Before exploring audio-only collaborative interaction, two preliminary questions are raised;
first, how to translate a given diagram to an alternative form that can be accessed in audio;
and second, how to support audio-only interaction with diagrams through the resulting form.
An analysis of diagrams that emphasises their properties as external representations is used to
address the first question. This analysis informs the design of a multiple perspective hierarchybased
model that captures modality-independent features of a diagram when translating it into
an audio accessible form. Two user studies then address the second question by examining the
feasibility of the developed model to support the activities of inspecting, constructing and editing
diagrams in audio.
The developed model is then deployed in a collaborative lab-based context. A third study
explores audio-only collaboration by examining pairs of participants who use audio as the sole
means to communicate, access and edit shared diagrams.
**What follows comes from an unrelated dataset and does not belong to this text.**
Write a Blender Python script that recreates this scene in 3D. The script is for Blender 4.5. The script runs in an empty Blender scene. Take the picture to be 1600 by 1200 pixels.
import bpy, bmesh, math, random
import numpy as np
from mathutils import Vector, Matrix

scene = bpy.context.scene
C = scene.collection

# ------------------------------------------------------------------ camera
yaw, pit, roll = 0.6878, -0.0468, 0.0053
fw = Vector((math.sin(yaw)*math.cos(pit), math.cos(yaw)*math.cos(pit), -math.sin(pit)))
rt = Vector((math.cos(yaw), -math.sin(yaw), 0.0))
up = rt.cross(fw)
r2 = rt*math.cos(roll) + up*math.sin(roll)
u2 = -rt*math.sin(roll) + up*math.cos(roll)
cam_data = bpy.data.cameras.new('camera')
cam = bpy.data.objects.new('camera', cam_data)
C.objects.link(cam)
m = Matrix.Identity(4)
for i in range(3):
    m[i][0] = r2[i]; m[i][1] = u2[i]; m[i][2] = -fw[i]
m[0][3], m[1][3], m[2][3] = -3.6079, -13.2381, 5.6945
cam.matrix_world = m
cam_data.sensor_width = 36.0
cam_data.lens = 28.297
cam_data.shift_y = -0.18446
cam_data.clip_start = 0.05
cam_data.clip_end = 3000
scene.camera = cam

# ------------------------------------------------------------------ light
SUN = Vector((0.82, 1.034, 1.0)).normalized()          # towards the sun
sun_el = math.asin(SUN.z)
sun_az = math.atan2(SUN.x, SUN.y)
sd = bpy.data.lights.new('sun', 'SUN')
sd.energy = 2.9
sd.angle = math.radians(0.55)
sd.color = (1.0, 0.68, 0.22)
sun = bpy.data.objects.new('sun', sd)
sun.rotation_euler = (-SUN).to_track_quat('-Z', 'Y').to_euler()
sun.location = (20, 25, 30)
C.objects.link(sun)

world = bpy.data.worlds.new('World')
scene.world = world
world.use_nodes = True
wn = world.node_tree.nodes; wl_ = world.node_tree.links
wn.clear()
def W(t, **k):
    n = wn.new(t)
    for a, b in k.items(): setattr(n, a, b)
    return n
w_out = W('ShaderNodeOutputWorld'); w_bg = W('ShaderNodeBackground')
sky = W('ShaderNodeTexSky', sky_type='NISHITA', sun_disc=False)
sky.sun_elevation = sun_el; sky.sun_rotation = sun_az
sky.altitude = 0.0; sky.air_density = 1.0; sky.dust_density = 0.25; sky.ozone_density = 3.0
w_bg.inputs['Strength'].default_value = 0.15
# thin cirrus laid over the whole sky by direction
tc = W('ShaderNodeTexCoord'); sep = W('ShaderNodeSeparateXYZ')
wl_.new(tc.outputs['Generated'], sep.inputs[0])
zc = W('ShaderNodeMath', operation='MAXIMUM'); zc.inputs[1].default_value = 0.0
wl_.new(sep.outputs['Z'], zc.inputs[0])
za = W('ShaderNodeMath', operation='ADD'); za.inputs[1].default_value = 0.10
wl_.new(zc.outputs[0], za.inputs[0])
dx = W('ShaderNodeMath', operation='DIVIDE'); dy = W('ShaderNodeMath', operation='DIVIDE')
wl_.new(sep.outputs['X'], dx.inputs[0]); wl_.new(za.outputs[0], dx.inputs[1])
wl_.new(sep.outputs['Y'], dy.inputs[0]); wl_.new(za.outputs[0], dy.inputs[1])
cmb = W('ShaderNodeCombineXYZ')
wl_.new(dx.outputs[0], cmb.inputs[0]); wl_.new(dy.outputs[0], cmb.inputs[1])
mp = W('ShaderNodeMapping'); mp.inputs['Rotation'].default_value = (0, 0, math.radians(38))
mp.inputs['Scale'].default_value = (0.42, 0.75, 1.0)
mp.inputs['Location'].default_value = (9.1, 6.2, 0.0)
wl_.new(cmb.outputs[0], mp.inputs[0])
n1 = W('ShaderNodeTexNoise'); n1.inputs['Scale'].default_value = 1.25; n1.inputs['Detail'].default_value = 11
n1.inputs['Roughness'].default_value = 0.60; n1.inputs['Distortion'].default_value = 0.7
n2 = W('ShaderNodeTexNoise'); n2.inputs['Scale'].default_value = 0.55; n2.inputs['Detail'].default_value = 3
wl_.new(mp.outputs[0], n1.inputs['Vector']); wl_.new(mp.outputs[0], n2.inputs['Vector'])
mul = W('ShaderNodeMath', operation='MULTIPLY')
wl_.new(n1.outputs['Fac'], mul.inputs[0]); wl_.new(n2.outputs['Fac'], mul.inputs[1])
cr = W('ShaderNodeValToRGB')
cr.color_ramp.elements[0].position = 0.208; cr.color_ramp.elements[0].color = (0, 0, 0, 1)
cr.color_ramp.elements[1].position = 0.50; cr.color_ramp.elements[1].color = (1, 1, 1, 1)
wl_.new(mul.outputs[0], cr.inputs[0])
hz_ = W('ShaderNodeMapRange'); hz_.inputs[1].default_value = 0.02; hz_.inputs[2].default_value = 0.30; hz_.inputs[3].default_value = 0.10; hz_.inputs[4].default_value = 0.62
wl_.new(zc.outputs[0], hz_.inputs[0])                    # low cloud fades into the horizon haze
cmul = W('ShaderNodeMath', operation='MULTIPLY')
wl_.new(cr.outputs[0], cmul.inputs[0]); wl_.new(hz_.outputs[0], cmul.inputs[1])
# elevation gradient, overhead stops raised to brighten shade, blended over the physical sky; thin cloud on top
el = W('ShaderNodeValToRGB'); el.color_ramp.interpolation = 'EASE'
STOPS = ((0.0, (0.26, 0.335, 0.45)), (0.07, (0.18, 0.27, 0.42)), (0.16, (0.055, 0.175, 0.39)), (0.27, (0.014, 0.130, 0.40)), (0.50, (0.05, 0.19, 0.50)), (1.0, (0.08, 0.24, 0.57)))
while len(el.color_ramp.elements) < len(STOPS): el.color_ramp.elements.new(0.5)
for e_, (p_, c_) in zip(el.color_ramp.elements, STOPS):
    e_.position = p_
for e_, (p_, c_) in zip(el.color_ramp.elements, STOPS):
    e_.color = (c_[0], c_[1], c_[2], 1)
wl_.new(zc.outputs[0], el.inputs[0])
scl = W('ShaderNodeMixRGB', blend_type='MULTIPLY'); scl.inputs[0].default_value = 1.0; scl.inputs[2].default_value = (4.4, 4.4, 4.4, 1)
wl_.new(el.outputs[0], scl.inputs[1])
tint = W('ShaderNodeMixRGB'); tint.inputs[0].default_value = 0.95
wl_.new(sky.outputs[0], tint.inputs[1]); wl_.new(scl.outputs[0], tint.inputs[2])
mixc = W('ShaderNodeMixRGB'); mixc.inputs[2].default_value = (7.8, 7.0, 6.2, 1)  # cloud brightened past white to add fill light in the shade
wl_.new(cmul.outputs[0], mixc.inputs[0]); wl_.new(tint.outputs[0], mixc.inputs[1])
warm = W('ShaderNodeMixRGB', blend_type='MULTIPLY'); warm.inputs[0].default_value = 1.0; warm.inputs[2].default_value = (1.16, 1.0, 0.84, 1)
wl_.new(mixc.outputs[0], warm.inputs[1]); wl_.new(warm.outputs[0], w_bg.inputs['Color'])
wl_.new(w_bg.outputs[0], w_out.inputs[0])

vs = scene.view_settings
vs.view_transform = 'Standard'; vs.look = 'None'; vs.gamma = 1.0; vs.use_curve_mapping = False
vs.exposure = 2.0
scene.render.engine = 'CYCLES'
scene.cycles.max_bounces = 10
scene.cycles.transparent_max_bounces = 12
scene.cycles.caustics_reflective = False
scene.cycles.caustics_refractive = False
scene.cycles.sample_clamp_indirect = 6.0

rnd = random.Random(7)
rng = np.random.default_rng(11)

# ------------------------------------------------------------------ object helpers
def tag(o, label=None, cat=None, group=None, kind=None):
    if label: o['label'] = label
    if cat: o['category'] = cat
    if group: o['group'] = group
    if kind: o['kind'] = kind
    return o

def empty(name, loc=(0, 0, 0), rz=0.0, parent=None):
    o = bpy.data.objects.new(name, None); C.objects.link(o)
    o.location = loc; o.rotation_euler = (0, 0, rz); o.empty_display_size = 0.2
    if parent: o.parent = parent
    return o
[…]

The channels through which audio is
delivered to the workspace are controlled, and the effect on the dynamics of the collaborations is
investigated. Results show that pairs of participants are able to collaboratively construct diagrams
through sounds. Additionally, the presence or absence of audio in the workspace, and the way
in which collaborators chose to work with audio were found to impact patterns of collaborative
organisation, awareness of contribution to shared tasks and exchange of workspace awareness
information. This work contributes to the areas of Auditory Display and HCI by providing empirically
grounded evidence of how the auditory modality can be used to support individual and
collaborative interaction with diagrams.